AFAIK, that's to work around a bug/misfeature (IMO) in some
shells, including POSIX compliant sh where the expansion of the
".*" glob includes "." and "..".

That was fixed in the Forsyth shell and derivatives (pdksh and
some derivatives at least), zsh and fish at least.

"rm" seems to be the only command where that safeguard is
applied. (find .*, ls -R .*,  chmod -R 777 .*, chown -R nobody
.* don't have such safeguards).

Now what about:

rm -rf ./ ../

AFAICT, with the above wording, that doesn't allow rm
implementations to apply that safeguard in those cases (even
though it's also a problem with rm -rf .*/).
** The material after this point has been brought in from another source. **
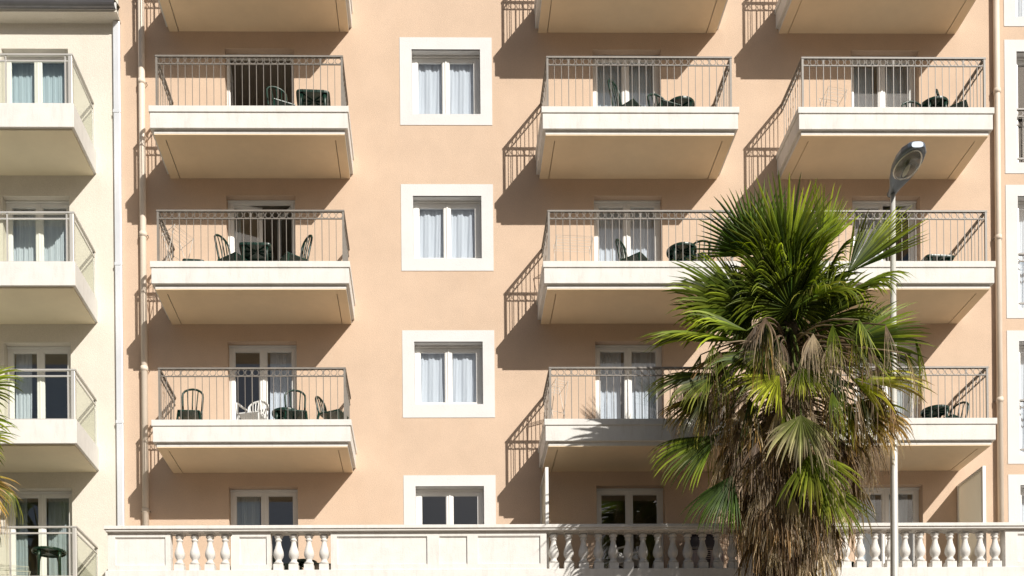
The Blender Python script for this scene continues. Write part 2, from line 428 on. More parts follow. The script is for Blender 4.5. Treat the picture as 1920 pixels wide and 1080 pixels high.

Solaris or FreeBSD
rm seem to be compliant in that regard, but GNU and busybox rm
at least complain:

$ rm -rf ./ ../
rm: refusing to remove '.' or '..' directory: skipping './'
rm: refusing to remove '.' or '..' directory: skipping '../'


Would POSIX consider allowing (if not requiring) shell
implementations to not include "." and ".." in their glob
expansions to allow for those safer behaviour of zsh or pdksh?

In my experience, having "." and ".." included is never desired
and one has to go through too much/awkward-an effort to work
around it like

chmod -R go-rwx .[!.]* ..?*

(see 
https://unix.stackexchange.com/questions/90073/does-rm-ever-delete-the-parent-directory/90075#90075
for some historical research into that).